Cockthorpe is a village in Norfolk, sitting six and a half miles north-west of Holt and 26 miles north-west of Norwich.

History

The village's name is believed to be of mixed Norse and Anglo-Saxon origin and derives from an amalgamation of the Old Norse and Old English for a outlying farmstead or settlement with an abundance of either chickens or gamebirds.[1]

In the Domesday Book of 1086, Cockthorpe is recorded as a settlement of 5, and that it formed parts of the estates of William de Beaufeu.[2]

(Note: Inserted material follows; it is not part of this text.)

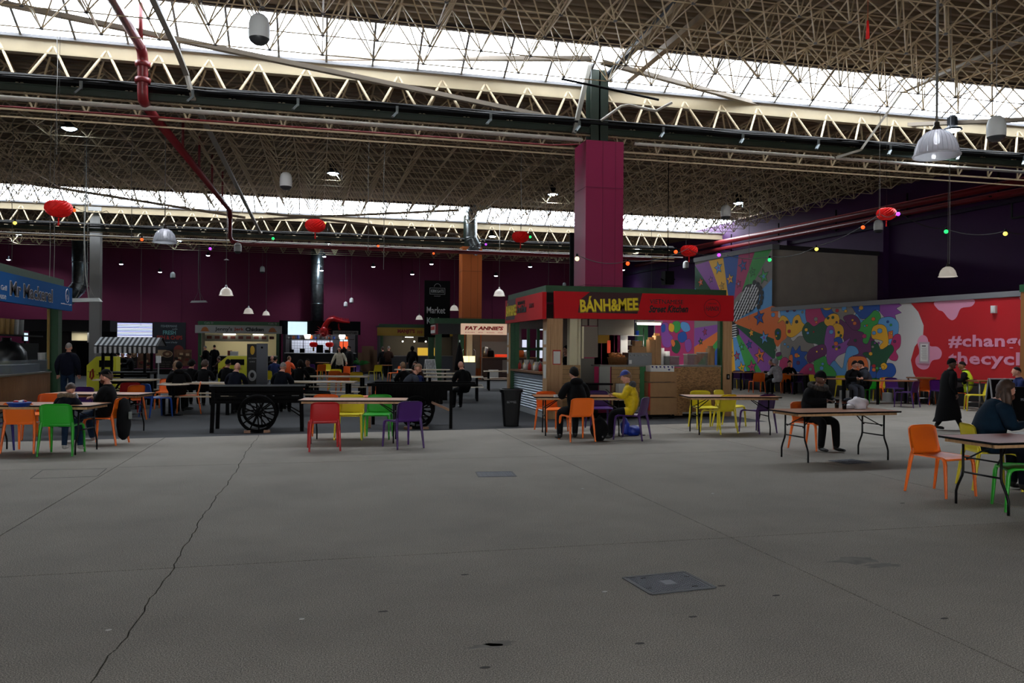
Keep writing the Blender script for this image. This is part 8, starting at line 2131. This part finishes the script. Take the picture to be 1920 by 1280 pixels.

In the 17th century, Cockthorpe provided a number of notable Royal Navy officers, including |Sir Christopher Myngs, Sir John Narborough, and Sir Cloudesley Shovell.[3]

Between 1940 and 1961, Cockthorpe was host to RAF Langham, a satellite airfield for RAF Bircham Newton operated by RAF Coastal Command.[4]

All Saints' Church

Cockthorpe's parish church is located on Airfield Road and dates back to the Eleventh or Twelfth Centuries.[5]

All Saints' fell into disuse during the Second World War but features Mediæval wall paintings which were uncovered in the 1990s as well as stained-glass windows designed by J. & J. King of Norwich.[6]

War Memorial

There is no war memorial in Cockthorpe and it is possible that the village is one of the undocumented Thankful Villages.